Discuss how well reasoned...etc
My response
The argument presented in the memorandum is flawed on multiple grounds.It is based on too many questionable assumptions.
The case is built by presenting the result of a survey of 5000 urban residents. But it is not clear from the memorandum that this pain remedy is only for the urban market. What if it has applications on rural market?An argument based on a sample survey needs some information regarding the target population before we draw conclusions, to have a practical relevance for those conclusions. If the product has a market in rural areas also, then the conclusions drawn from this survey is not quite useful.
Next thing is about the potential use of this new pain remedy 'Omnilixir' - It is not stated anywhere in the passage that it is a specific remedy for stress-headaches. If that is explicitly conveyed then it would strengthen the argument as presented. Otherwise a recommendation to promote a generic product to a segmented audience is not logical.

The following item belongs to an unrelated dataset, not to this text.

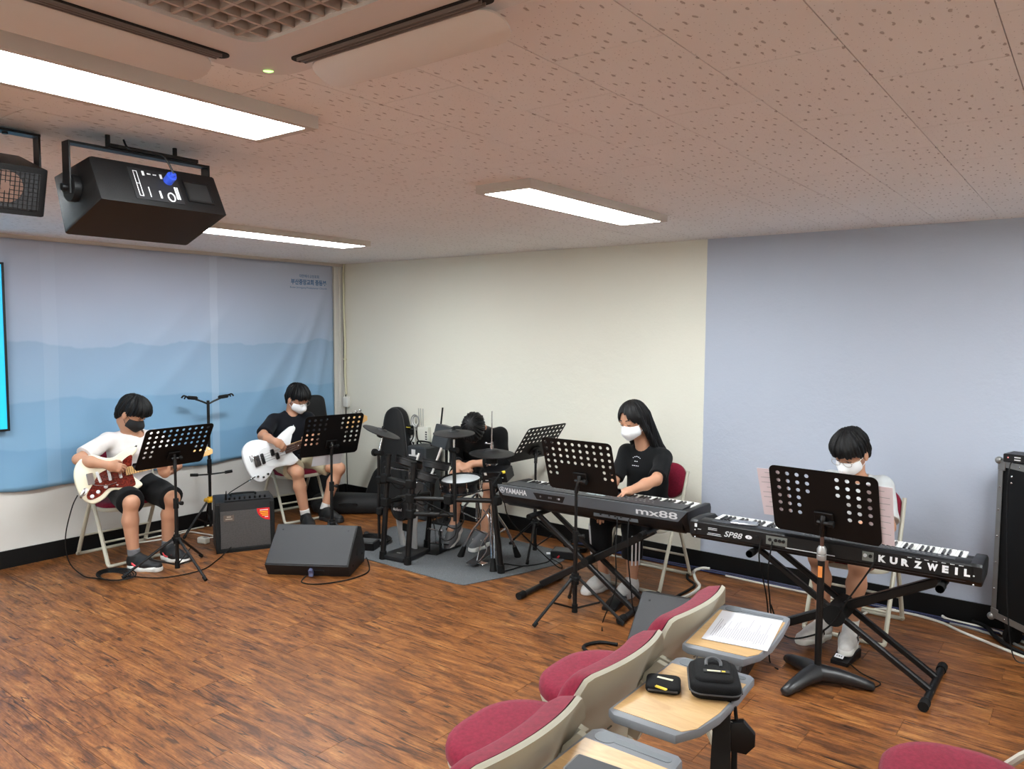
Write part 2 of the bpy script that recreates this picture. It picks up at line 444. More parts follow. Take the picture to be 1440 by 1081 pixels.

The third assumption it makes is about the reading habits of people with graduate degrees. We don't have any data to conclude that a higher percentage of people with graduate degree or graduate degree students, read professional journals more than general magazines. Unless that data is available it is not a great idea to promote this product in journals alone even if the director wants to target his seemingly flawed segmented audience - people with graduate level eduation.
This argument is extremely weak because it tries to segment a market based on a specific use while the product seem to be a generic one. Secondly falsely assumes the reading habit of its target audience without any data support. Thirdly it draws conclusions out of a seemingly biased data set. Hence we need more data is those three directions to strenghten this argument.